* [TASK BRIEF]:
Where a line of the material contains the string "Write", copy that line.

* [DATASET ROWS]:
^^^^^^^^^^^^^^^^

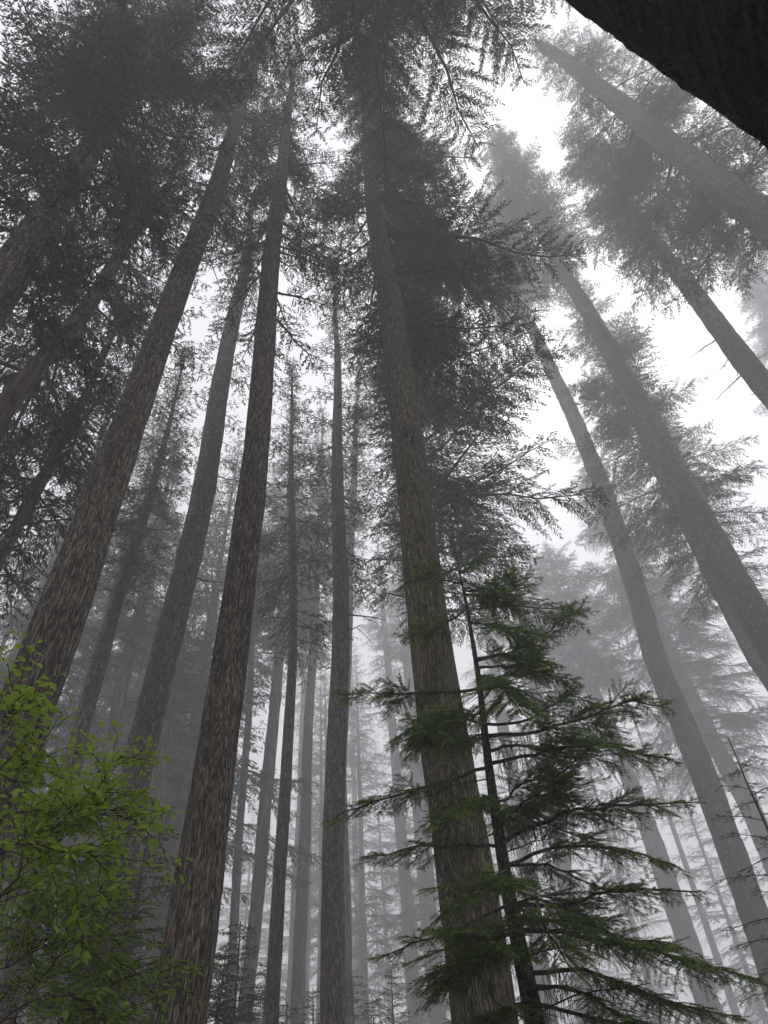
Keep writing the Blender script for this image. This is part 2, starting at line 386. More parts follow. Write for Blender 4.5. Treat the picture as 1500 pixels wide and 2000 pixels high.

^^^^^^^^^^^^^^^^

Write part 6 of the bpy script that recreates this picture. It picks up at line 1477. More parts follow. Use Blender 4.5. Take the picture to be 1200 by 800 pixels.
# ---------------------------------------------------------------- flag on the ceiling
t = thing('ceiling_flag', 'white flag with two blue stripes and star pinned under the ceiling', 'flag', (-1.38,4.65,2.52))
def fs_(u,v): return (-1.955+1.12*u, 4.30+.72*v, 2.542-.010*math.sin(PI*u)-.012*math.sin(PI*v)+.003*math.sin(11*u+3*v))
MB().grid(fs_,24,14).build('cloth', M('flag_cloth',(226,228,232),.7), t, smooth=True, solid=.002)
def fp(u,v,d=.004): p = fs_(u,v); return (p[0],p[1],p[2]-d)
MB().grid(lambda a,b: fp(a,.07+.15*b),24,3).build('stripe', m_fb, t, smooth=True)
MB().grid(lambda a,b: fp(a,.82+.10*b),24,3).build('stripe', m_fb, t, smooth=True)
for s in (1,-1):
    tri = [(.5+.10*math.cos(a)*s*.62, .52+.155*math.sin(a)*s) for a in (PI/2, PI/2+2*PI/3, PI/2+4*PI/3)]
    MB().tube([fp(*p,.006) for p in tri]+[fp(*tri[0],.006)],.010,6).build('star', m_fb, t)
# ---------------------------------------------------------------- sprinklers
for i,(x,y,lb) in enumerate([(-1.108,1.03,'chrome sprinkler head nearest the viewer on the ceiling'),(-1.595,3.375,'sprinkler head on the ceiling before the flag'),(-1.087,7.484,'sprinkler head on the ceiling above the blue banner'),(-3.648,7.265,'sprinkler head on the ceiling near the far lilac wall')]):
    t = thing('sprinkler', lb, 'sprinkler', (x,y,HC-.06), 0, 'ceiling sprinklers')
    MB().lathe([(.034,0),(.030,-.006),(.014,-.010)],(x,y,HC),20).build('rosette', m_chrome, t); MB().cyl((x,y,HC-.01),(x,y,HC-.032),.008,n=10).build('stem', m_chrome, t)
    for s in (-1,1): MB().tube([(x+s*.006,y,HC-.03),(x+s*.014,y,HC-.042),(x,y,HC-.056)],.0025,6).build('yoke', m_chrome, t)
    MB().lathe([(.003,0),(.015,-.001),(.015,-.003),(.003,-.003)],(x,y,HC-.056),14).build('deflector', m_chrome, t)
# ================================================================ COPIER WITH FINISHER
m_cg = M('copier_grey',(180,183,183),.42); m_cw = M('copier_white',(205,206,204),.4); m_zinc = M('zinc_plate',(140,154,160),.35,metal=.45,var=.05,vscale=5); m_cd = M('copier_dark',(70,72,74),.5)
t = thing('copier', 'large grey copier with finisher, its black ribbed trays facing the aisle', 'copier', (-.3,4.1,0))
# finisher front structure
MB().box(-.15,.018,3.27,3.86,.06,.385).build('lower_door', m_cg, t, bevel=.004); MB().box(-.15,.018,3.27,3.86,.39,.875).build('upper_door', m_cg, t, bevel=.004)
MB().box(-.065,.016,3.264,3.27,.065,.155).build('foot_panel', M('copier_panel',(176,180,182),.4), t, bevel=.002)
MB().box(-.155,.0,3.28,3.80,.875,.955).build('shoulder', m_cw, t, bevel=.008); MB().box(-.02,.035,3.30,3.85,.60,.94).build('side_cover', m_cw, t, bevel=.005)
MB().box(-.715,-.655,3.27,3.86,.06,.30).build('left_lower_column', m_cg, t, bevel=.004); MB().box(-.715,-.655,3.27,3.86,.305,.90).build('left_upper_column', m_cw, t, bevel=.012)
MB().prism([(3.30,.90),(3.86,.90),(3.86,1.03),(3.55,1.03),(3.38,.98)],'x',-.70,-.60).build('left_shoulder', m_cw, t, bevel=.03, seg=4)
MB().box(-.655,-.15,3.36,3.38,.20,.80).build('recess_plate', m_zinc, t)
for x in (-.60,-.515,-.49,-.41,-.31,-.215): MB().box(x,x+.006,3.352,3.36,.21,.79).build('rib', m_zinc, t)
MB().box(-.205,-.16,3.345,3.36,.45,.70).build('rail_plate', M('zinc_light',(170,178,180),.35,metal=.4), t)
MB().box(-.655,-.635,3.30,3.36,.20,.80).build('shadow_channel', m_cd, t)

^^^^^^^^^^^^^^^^

* [TASK RESPONSE]:
Keep writing the Blender script for this image. This is part 2, starting at line 386. More parts follow. Write for Blender 4.5. Treat the picture as 1500 pixels wide and 2000 pixels high.
Write part 6 of the bpy script that recreates this picture. It picks up at line 1477. More parts follow. Use Blender 4.5. Take the picture to be 1200 by 800 pixels.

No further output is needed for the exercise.